Serving a half billion requests per day with Rust and CGI

Traffic metrics and provisioning

  • Several commenters say “requests per day” is a poor performance metric; peak RPS and tail latency matter far more.
  • Example: systems with low average RPS but large peaks (e.g. 50 RPS avg, 6k RPS peak, tight P99 SLA) show why daily totals can mislead.
  • Historical note: “hits per day” persists mainly as an intuitive, marketing‑style number.
  • Separate thread about massively over‑specced corporate deployments (ERP, monitoring) that barely use their allocated CPU/RAM.

Why CGI at all?
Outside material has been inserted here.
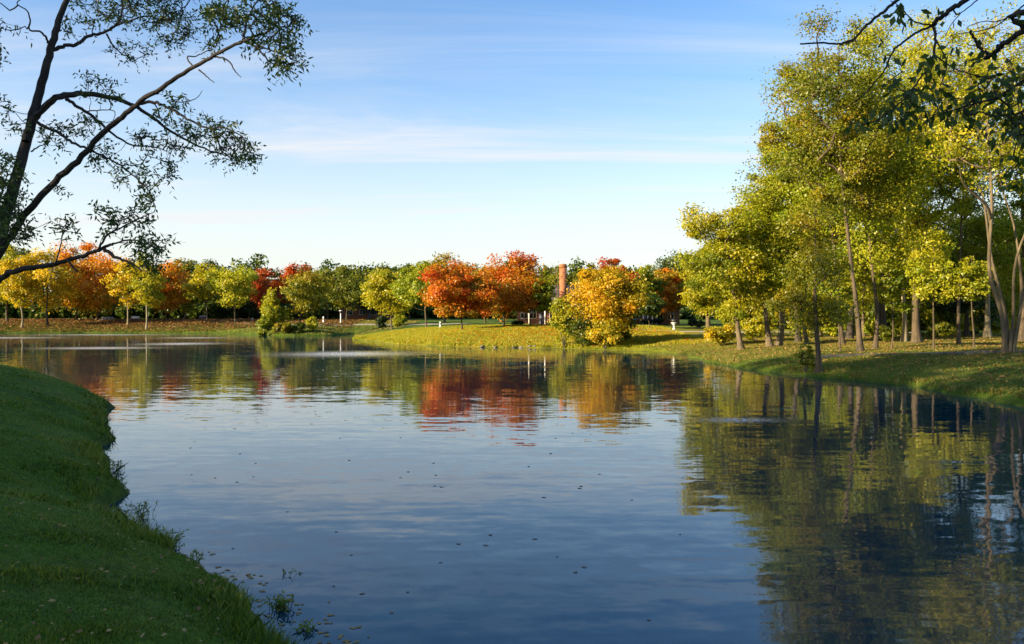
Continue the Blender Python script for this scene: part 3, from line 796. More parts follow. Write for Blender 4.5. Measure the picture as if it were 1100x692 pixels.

Arguments for and against

  • Critics: CGI is an “outdated” model; fork+exec per request wastes resources, complicates permissions when code lives under document root, and is unnecessary when FastCGI/HTTP app servers are easy to run.
  • Pro‑CGI side: one‑process‑per‑request simplifies lifecycle (no stuck/leaky daemons), improves isolation between requests, and leverages OS security primitives; for many apps performance is “good enough”.
  • Some note it’s ideal for very low‑traffic, one‑off tools, shared hosting, or where ops simplicity (“boring”) is more valuable than raw throughput.

Performance results & database contention

  • Shared benchmark: Bash/Perl/JS/Python CGI far slower than Go, Rust, and C; Rust and C are only slightly ahead of Go.
  • People speculate the bottleneck may be SQLite contention and/or the Go web server.
  • SQLite’s WAL behavior and exponential backoff under contention are discussed as an explanation for heavy tail latencies, especially during WAL checkpoints.

Legacy, small systems, and embedded use

  • CGI remains attractive for:
    • Legacy systems that already use it, sometimes with SCGI/variants grafted on.
    • Tiny internal tools or appliance UIs where full stacks (Kubernetes, npm, etc.) are wildly overkill.
    • Embedded devices: tiny shells plus CGI scripts can provide web UIs; caveat about security and lack of MMUs on many devices.

Serverless vs CGI

  • Long sub‑thread debates whether “serverless” is essentially CGI-as-a-service or a broader PaaS abstraction.
  • Consensus within the thread: programming model is similar (request‑scoped, ephemeral execution), but cloud “serverless” primarily markets away server and capacity management, not a specific protocol.

Ecosystem and tooling notes

  • Some praise the multi-language guestbook repo as a “Rosetta stone” but note TOCTOU and synchronization pitfalls inherent to CGI.
  • Python’s cgi module deprecation spawns discussion; suggested workarounds include WSGI CGI handlers, third‑party reimplementations, or sticking to older Python versions.
  • A few compare CGI/SQLite setups to modern FastAPI/Go servers, finding far higher RPS for in‑process HTTP servers at similar complexity.

Web bloat and frontend choices

  • Complaints about heavy JavaScript frontends (multi‑MB bundles) harming UX on high‑latency links; renewed appreciation for server‑rendered HTML.
  • Several mention returning to “vanilla JS + jQuery” or web components for small apps, aided by modern AI tools, instead of React/Vue toolchains.